*Written problem*
Can you copy out the data exactly? Leave the images out.

*Collected data*

• • • •

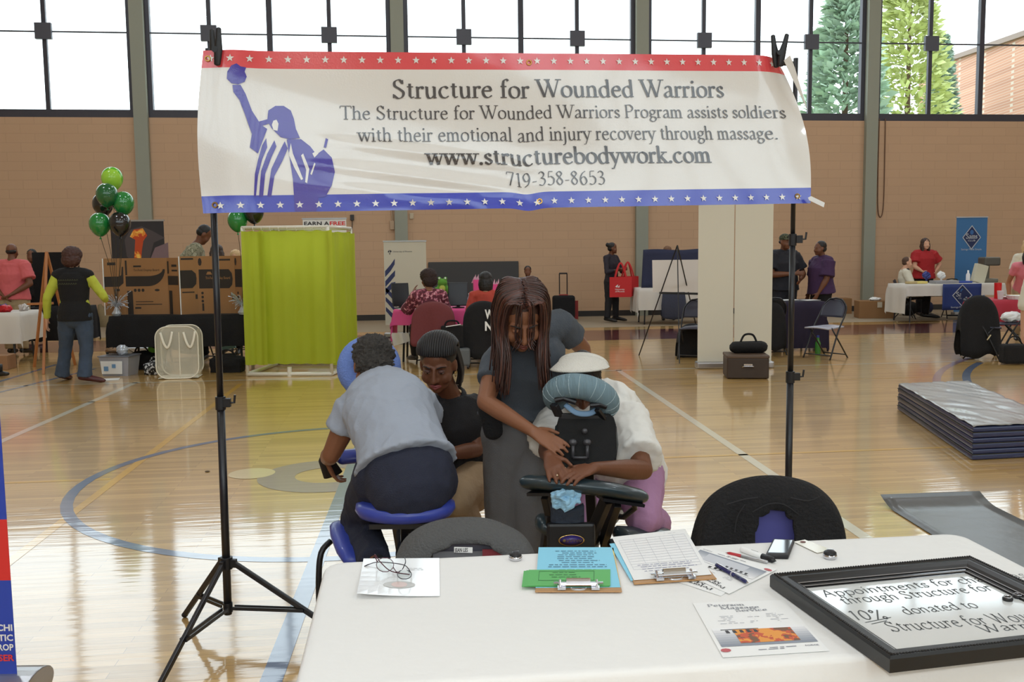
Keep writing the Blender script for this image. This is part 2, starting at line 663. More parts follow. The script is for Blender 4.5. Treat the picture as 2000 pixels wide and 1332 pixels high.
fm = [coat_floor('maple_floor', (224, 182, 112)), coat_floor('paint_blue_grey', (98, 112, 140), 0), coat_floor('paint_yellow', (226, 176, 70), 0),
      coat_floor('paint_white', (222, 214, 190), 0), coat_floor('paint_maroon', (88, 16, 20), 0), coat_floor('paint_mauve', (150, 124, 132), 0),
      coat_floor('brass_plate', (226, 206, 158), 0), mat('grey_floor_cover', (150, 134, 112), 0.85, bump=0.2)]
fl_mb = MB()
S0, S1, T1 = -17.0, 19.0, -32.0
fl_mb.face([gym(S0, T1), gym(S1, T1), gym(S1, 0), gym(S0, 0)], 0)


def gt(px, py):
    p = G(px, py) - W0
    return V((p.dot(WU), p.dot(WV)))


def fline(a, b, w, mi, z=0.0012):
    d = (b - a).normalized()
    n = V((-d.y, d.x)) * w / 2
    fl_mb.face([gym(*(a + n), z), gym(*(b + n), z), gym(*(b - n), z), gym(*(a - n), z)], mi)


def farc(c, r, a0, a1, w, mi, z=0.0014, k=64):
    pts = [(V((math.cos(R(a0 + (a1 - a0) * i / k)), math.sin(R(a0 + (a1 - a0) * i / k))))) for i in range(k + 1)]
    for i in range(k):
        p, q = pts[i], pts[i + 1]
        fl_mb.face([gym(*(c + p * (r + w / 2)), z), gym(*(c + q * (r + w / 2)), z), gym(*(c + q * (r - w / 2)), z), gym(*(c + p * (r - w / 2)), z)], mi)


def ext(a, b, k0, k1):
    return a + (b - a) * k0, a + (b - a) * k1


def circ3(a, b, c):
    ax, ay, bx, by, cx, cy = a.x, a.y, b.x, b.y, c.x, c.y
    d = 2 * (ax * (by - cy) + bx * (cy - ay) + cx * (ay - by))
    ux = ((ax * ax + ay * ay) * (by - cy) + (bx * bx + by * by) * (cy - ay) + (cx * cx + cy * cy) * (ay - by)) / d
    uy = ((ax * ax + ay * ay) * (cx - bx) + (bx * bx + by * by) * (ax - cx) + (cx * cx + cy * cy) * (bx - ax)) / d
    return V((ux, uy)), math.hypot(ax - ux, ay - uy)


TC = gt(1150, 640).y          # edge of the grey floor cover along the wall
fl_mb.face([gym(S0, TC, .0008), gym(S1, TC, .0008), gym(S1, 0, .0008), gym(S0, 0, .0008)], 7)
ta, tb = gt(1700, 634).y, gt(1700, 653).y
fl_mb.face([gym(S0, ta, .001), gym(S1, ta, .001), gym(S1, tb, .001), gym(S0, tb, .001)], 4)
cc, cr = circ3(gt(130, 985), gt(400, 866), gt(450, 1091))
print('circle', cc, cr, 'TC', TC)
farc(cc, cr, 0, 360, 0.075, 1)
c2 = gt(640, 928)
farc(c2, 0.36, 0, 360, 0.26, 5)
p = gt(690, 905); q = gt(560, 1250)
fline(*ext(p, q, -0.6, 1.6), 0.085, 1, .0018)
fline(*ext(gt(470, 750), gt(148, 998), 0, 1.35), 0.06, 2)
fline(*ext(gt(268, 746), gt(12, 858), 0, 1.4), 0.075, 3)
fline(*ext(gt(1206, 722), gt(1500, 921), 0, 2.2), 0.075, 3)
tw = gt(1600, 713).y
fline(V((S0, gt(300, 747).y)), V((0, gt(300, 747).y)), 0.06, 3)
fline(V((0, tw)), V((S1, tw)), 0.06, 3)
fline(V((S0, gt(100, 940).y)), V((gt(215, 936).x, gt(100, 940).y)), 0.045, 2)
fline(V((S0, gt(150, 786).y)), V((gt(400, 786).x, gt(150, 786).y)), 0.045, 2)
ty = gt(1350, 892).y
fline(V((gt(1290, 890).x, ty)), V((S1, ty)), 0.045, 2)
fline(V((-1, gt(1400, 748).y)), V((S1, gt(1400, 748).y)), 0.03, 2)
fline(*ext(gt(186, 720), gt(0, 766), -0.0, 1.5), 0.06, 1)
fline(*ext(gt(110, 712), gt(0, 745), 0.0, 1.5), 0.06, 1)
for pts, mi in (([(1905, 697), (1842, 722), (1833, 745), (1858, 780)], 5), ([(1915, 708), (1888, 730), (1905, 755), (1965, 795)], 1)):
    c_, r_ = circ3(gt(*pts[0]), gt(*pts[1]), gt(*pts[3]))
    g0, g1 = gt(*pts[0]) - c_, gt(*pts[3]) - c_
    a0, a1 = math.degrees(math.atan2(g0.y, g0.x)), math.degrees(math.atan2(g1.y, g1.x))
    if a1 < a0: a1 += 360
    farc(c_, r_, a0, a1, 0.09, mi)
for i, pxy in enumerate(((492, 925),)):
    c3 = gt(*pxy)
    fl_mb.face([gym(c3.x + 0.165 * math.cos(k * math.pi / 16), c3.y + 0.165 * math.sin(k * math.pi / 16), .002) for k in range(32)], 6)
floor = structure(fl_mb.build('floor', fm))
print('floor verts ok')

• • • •

*Exercise answer*
Keep writing the Blender script for this image. This is part 2, starting at line 663. More parts follow. The script is for Blender 4.5. Treat the picture as 2000 pixels wide and 1332 pixels high.
fm = [coat_floor('maple_floor', (224, 182, 112)), coat_floor('paint_blue_grey', (98, 112, 140), 0), coat_floor('paint_yellow', (226, 176, 70), 0),
      coat_floor('paint_white', (222, 214, 190), 0), coat_floor('paint_maroon', (88, 16, 20), 0), coat_floor('paint_mauve', (150, 124, 132), 0),
      coat_floor('brass_plate', (226, 206, 158), 0), mat('grey_floor_cover', (150, 134, 112), 0.85, bump=0.2)]
fl_mb = MB()
S0, S1, T1 = -17.0, 19.0, -32.0
fl_mb.face([gym(S0, T1), gym(S1, T1), gym(S1, 0), gym(S0, 0)], 0)


def gt(px, py):
    p = G(px, py) - W0
    return V((p.dot(WU), p.dot(WV)))


def fline(a, b, w, mi, z=0.0012):
    d = (b - a).normalized()
    n = V((-d.y, d.x)) * w / 2
    fl_mb.face([gym(*(a + n), z), gym(*(b + n), z), gym(*(b - n), z), gym(*(a - n), z)], mi)


def farc(c, r, a0, a1, w, mi, z=0.0014, k=64):
    pts = [(V((math.cos(R(a0 + (a1 - a0) * i / k)), math.sin(R(a0 + (a1 - a0) * i / k))))) for i in range(k + 1)]
    for i in range(k):
        p, q = pts[i], pts[i + 1]
        fl_mb.face([gym(*(c + p * (r + w / 2)), z), gym(*(c + q * (r + w / 2)), z), gym(*(c + q * (r - w / 2)), z), gym(*(c + p * (r - w / 2)), z)], mi)


def ext(a, b, k0, k1):
    return a + (b - a) * k0, a + (b - a) * k1


def circ3(a, b, c):
    ax, ay, bx, by, cx, cy = a.x, a.y, b.x, b.y, c.x, c.y
    d = 2 * (ax * (by - cy) + bx * (cy - ay) + cx * (ay - by))
    ux = ((ax * ax + ay * ay) * (by - cy) + (bx * bx + by * by) * (cy - ay) + (cx * cx + cy * cy) * (ay - by)) / d
    uy = ((ax * ax + ay * ay) * (cx - bx) + (bx * bx + by * by) * (ax - cx) + (cx * cx + cy * cy) * (bx - ax)) / d
    return V((ux, uy)), math.hypot(ax - ux, ay - uy)


TC = gt(1150, 640).y          # edge of the grey floor cover along the wall
fl_mb.face([gym(S0, TC, .0008), gym(S1, TC, .0008), gym(S1, 0, .0008), gym(S0, 0, .0008)], 7)
ta, tb = gt(1700, 634).y, gt(1700, 653).y
fl_mb.face([gym(S0, ta, .001), gym(S1, ta, .001), gym(S1, tb, .001), gym(S0, tb, .001)], 4)
cc, cr = circ3(gt(130, 985), gt(400, 866), gt(450, 1091))
print('circle', cc, cr, 'TC', TC)
farc(cc, cr, 0, 360, 0.075, 1)
c2 = gt(640, 928)
farc(c2, 0.36, 0, 360, 0.26, 5)
p = gt(690, 905); q = gt(560, 1250)
fline(*ext(p, q, -0.6, 1.6), 0.085, 1, .0018)
fline(*ext(gt(470, 750), gt(148, 998), 0, 1.35), 0.06, 2)
fline(*ext(gt(268, 746), gt(12, 858), 0, 1.4), 0.075, 3)
fline(*ext(gt(1206, 722), gt(1500, 921), 0, 2.2), 0.075, 3)
tw = gt(1600, 713).y
fline(V((S0, gt(300, 747).y)), V((0, gt(300, 747).y)), 0.06, 3)
fline(V((0, tw)), V((S1, tw)), 0.06, 3)
fline(V((S0, gt(100, 940).y)), V((gt(215, 936).x, gt(100, 940).y)), 0.045, 2)
fline(V((S0, gt(150, 786).y)), V((gt(400, 786).x, gt(150, 786).y)), 0.045, 2)
ty = gt(1350, 892).y
fline(V((gt(1290, 890).x, ty)), V((S1, ty)), 0.045, 2)
fline(V((-1, gt(1400, 748).y)), V((S1, gt(1400, 748).y)), 0.03, 2)
fline(*ext(gt(186, 720), gt(0, 766), -0.0, 1.5), 0.06, 1)
fline(*ext(gt(110, 712), gt(0, 745), 0.0, 1.5), 0.06, 1)
for pts, mi in (([(1905, 697), (1842, 722), (1833, 745), (1858, 780)], 5), ([(1915, 708), (1888, 730), (1905, 755), (1965, 795)], 1)):
    c_, r_ = circ3(gt(*pts[0]), gt(*pts[1]), gt(*pts[3]))
    g0, g1 = gt(*pts[0]) - c_, gt(*pts[3]) - c_
    a0, a1 = math.degrees(math.atan2(g0.y, g0.x)), math.degrees(math.atan2(g1.y, g1.x))
    if a1 < a0: a1 += 360
    farc(c_, r_, a0, a1, 0.09, mi)
for i, pxy in enumerate(((492, 925),)):
    c3 = gt(*pxy)
    fl_mb.face([gym(c3.x + 0.165 * math.cos(k * math.pi / 16), c3.y + 0.165 * math.sin(k * math.pi / 16), .002) for k in range(32)], 6)
floor = structure(fl_mb.build('floor', fm))
print('floor verts ok')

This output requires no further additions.